Emma by Jane Austen

Guild Publishing, 1980, 442 p, plus i p Contents, i p Note on the Text, ii p Chronology of Jane Austen. First published 1816.

There are supposed to be only seven types of plot employed in works of fiction. This novel falls into the last category, rebirth, or less pithily, the getting of wisdom, which, taking into account Pride and Prejudice and Sense and Sensibility, is something of an Austen theme.

Emma Woodhouse starts off the book cock-sure of herself and of her capacities and continues to be so for a long time. She has to her satisfaction just made the match of her governess Miss Taylor to the long-widowed Mr Weston, whereon she presumes to guide her low-born friend Harriet Smith (the “natural daughter of someone,”) in her marriage choices, pointing her away from Mr Martin’s proposal to the prospet of Mr Elton, whose admiration of her painting of Harriet Emma misconstrues. Only old family friend Mr Knightley, who has known Emma since she was born, ever casts doubt on her judgement and actions.

While only a microcosm of the Regency world (the book was dedicated to the Prince Regent) Emma’s cast is fairly wide; though – an incident with gypsies apart – resolutely avoids contemplating the lower orders and Emma’s consciousness of the gradations of social status is never far from the narrative.

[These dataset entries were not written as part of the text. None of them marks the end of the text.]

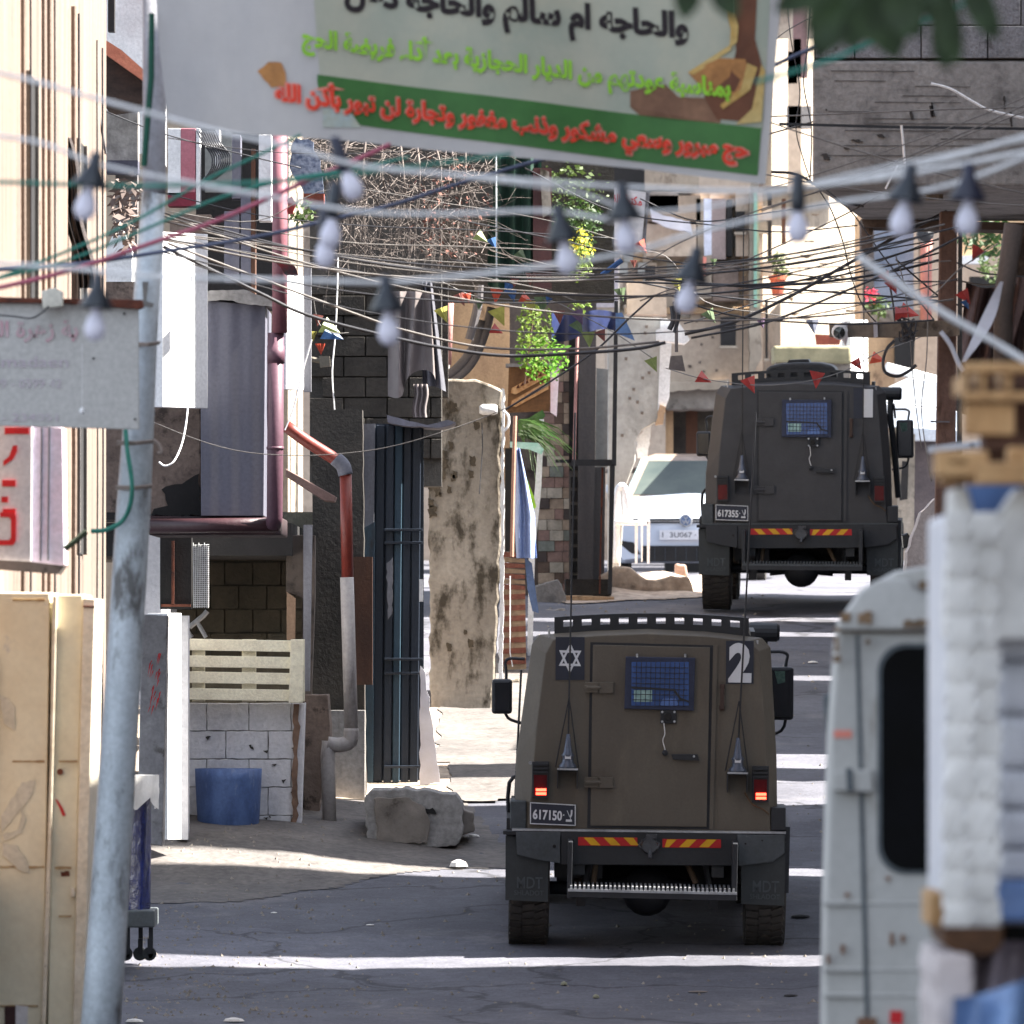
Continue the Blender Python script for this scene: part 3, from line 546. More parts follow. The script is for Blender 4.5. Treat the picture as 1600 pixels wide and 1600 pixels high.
# ------------------------------------------------------------------ left: near sunlit facade
r = empty('house', (-2.8, 50, gz(50)), 'sunlit cream house wall with vertical pipes at the left edge', 'house')
MB().box(-6, -2.52, 42, 56, gz(50)-1, 6).build('wall', plaster_cream, r)
for i, (a, b, z0, z1) in enumerate(((52.1, 52.9, .5, 2.9), (46.7, 47.5, .8, 2.95))):
    f = MB().box(-2.54, -2.512, a, b, z0, z1).build('window', dark_in, r)
    MB().box(-2.53, -2.49, a-.05, a, z0, z1).box(-2.53, -2.49, b, b+.05, z0, z1).build('window_frame', mk('grey_frame', S(120,112,104)), f, bevel=.004)
for y, rad, mt in ((45.9, .014, plaster_cream), (46.6, .006, black_cord), (47.9, .012, plaster_cream), (48.5, .014, plaster_cream), (49.1, .008, grey_cord), (51.2, .016, plaster_cream), (51.8, .007, black_cord), (54.1, .007, grey_cord), (54.8, .006, black_cord)):
    MB().tube([(-2.49, y, -1), (-2.485, y+.04, 1), (-2.49, y+.02, 3.6)], rad, 8).build('pipe', mt, r)
for (a, b, c, d, D0) in ((105, 0, 140, 310, 54.6), (118, 0, 165, 240, 55.4), (30, 0, 62, 200, 50.5), (52, 60, 88, 130, 52)):
    MB().tube([P(a, b, D0), P((a+c)/2+3, (b+d)/2, D0-.1), P(c, d, D0-.2)], .008, 6).build('wire', black_cord if a > 100 else grey_cord, r)
mat_net = mk('black_woven_net', S(60,50,48), S(34,30,30), scale=30, bump=.8, bscale=60)
solo('netting', MB().grid(lambda u, v: P(lerp(84, 112, u)+v*38+4*math.sin(v*9), lerp(215, 450, v), 51.2)+Vector((0, .05*math.sin(u*20), 0)), 12, 24), mat_net, 'dark woven netting hanging down the sunlit cream wall', 'netting')
solo('wall_socket', MB().bx(47, 312, 63, 350, 48, .05), plaster_cream, 'small grey junction plate fixed on the cream wall', 'junction plate', bevel=.004)
# faded signboard, box on its rim
r = empty('signboard', P(110, 670, 41), 'grey faded signboard with pink lettering and rusty top rim left of the pole', 'signboard')
MB().pr([(-80, 472), (216, 474), (217, 671), (-80, 663)], 41, .04).build('board', sign_grey, r, bevel=.003)
MB().pr([(-80, 458), (5, 464), (70, 466), (222, 468), (224, 480), (216, 483), (100, 474), (-80, 472)], 40.96, .1).build('top_rim', rust, r, bevel=.003)
px = lambda a, D: P(a, 0, D).x
pz = lambda b, D: P(0, b, D).z
def txt(s, mt, par, a, b, c, d, D, **k): return letters(s, mt, par, px(a, D), px(c, D), pz(d, D), pz(b, D), D, **k)
txt(arab('ية زهرة المد'), pr_fadered, r, -42, 500, 122, 535, 40.994, bold=.03)
txt('Almadaen', pr_fadepurple, r, -30, 556, 106, 574, 40.994)
txt('0599 - 0599 42', pr_fadepurple, r, -30, 592, 96, 606, 40.994); txt('09 - 234051', pr_fadepurple, r, -30, 646, 90, 658, 40.994)
for (a, b) in ((194, 490), (146, 560), (211, 655)): MB().lathe([(.006, 0), (.005, .006)], P(a, b, 40.99)-Vector((0, .006, 0)), 'y', 8).build('screw', dark_in, r)
solo('junction_box', MB().pr([(64, 455), (84, 449), (97, 455), (97, 478), (67, 482)], 40.85, .1), mk('ivory_plastic', S(222,218,204), bump=0), 'ivory junction box clipped on the rusty rim of the grey signboard', 'junction box', bevel=.004)
solo('wire', MB().tube(spline([P(-30, 490, 40.8), P(20, 494, 40.8), P(48, 497, 40.8), P(66, 488, 40.8), P(76, 478, 40.8)], 5), .004), black_cord, 'short black wire sagging from the ivory box across the faded signboard', 'wire')
solo('dangling_weight', MB().tube([P(128, 536, 40.9), P(128, 640, 40.9)], .0012, 4).lathe([(.002, .02), (.012, .01), (.013, -.004), (.004, -.014)], P(128, 643, 40.9), 'z', 10), pale_cord, 'tiny pale weight on a thread hanging in front of the faded signboard', 'weight')
# lower light box sign
r = empty('light_box_sign', P(40, 895, 43), 'white light box sign with red Arabic letters and lilac side panel', 'sign')
MB().pr([(-70, 664), (50, 664), (49, 878), (-70, 872)], 43, .14).build('face', sign_white, r, bevel=.004)
MB().pr([(50, 664), (98, 668), (101, 882), (84, 890), (56, 884), (49, 878)], 43.02, .3).build('side_panel', sign_pink, r, bevel=.004)
for a in (64, 76): MB().pr([(a, 668), (a+2, 668), (a, 876), (a-2, 876)], 43.012, .006).build('seam', seal, r)
MB().pr([(-70, 872), (49, 878), (100, 884), (90, 897), (40, 893), (-70, 885)], 42.98, .34).build('bottom_tray', mk('dirty_tray', S(140,130,122), stain=S(84,76,70), sscale=8), r)
let = [MB().pr([(7, 668), (45, 668), (45, 678), (7, 678)], 42.994, .004), MB().pr([(20, 696), (27, 696), (26, 706), (20, 718), (5, 728), (5, 720), (14, 713)], 42.994, .004),
       MB().pr([(3, 750), (24, 750), (24, 760), (3, 760)], 42.994, .004), MB().pr([(2, 776), (12, 776), (12, 785), (2, 785)], 42.994, .004), MB().pr([(4, 795), (24, 795), (24, 806), (4, 806)], 42.994, .004),
       MB().pr([(-30, 796), (-10, 796), (-10, 804), (-24, 804), (-24, 830), (-30, 830)], 42.994, .004),
       MB().pr([(0, 800), (22, 800), (25, 806), (25, 845), (20, 852), (-40, 852), (-40, 844), (14, 844), (17, 840), (17, 812), (14, 808), (0, 808)], 42.992, .004)]
for m in let: m.build('red_letter', sign_red, r)
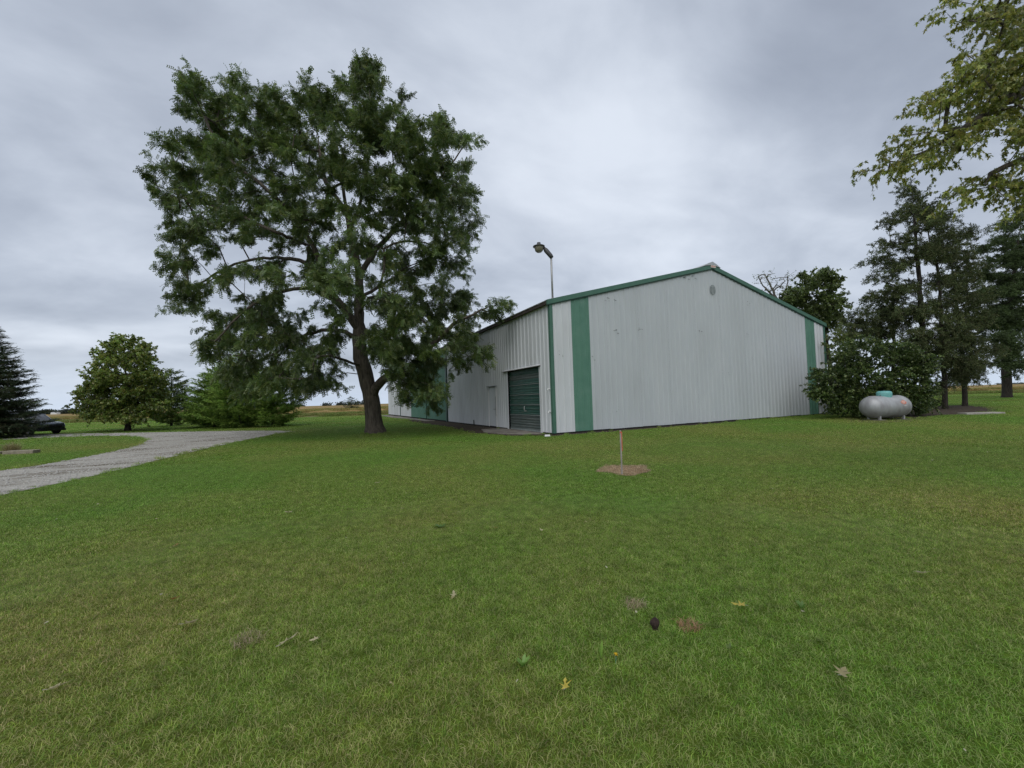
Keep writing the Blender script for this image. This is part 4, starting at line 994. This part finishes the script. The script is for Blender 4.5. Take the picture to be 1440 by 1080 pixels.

The text bears the marks of its time when leisured reading was the norm. Unfortunately that means there are some tedious conversations about nothing very much and a few overlong monologues. I suppose these could be argued to be revealing of character but they certainly slow the pace.

Emma herself is a frustrating main viewpoint character and not really very likable. She right royally messes up Harriet’s affections, is insufferably rude to Miss Bates at a picnic and is blind to Frank Churchill’s subterfuge. (To be fair, though, just about everyone else in the book is also misled in his case.)

There were only two instances of what one might call Austenisms. The first, “Human nature is so well disposed towards those who are in interesting situations, that a young person, who either marries or dies, is sure of being kindly spoken of,” certainly remains true of the latter circumstance. The second is not original to her, “Goldsmith tells us that when lovely woman stoops to folly, she has nothing to do but die; and when she stoops to be disagreeable, it is equally to be recommended as a clearer of ill-fame.” Austen adds about Mrs Churchill’s death, “Mrs Churchill after being disliked at least twenty-five years, was now spoken of with compassionate allowances.”

The familiarity of Austen’s novels via the innumerable instances of film and TV adaptations blurs and distances the text itself. The act of abridgement involved in adaptation narrows the scope for longueurs. Actors’ expressiveness can impart extra meaning. This may be why the book of Austen’s I liked best remains Northanger Abbey which she wrote as a spoof of the Gothic style of writing – a form now much less prevalent in the present day literary consciousness – and a book adapted to a much lesser extent.

Pedant’s corner:- the usual Austen spellings – stopt (though we also get ‘stopped’, wrapt (but there is a ‘wrapped’ later) dropt, chuse, extasies, doated, doating, doat, every body, any body, every where, foretel, your’s, her’s, our’s, hazle, recal, cellery, beet-root, Surry, fidgetiness, sopha, beaufet (buffet,) waving (waiving,) dulness, unexpensively, palateable, headach, scissars, Swisserland, secresy, plaister, ridicule (reticule.) Otherwise; quitted (quit,) “the Miss Martins” (the Misses Martin,) a missing comma before a piece of direct speech (x 4,) “could sometimes act an ungracious” (as ungracious,) drank (drunk,) “‘I could have born anything’” (borne,) “the Bates’s” (it was a plural; Bateses,) “the Miss Coxes” (the Misses Cox,) “had entirely born down the first” (borne down.) “It’s tendency” (Its,) “she waves her right of knowing” (waives,) Madame de Genlis’ (de Genlis’s.)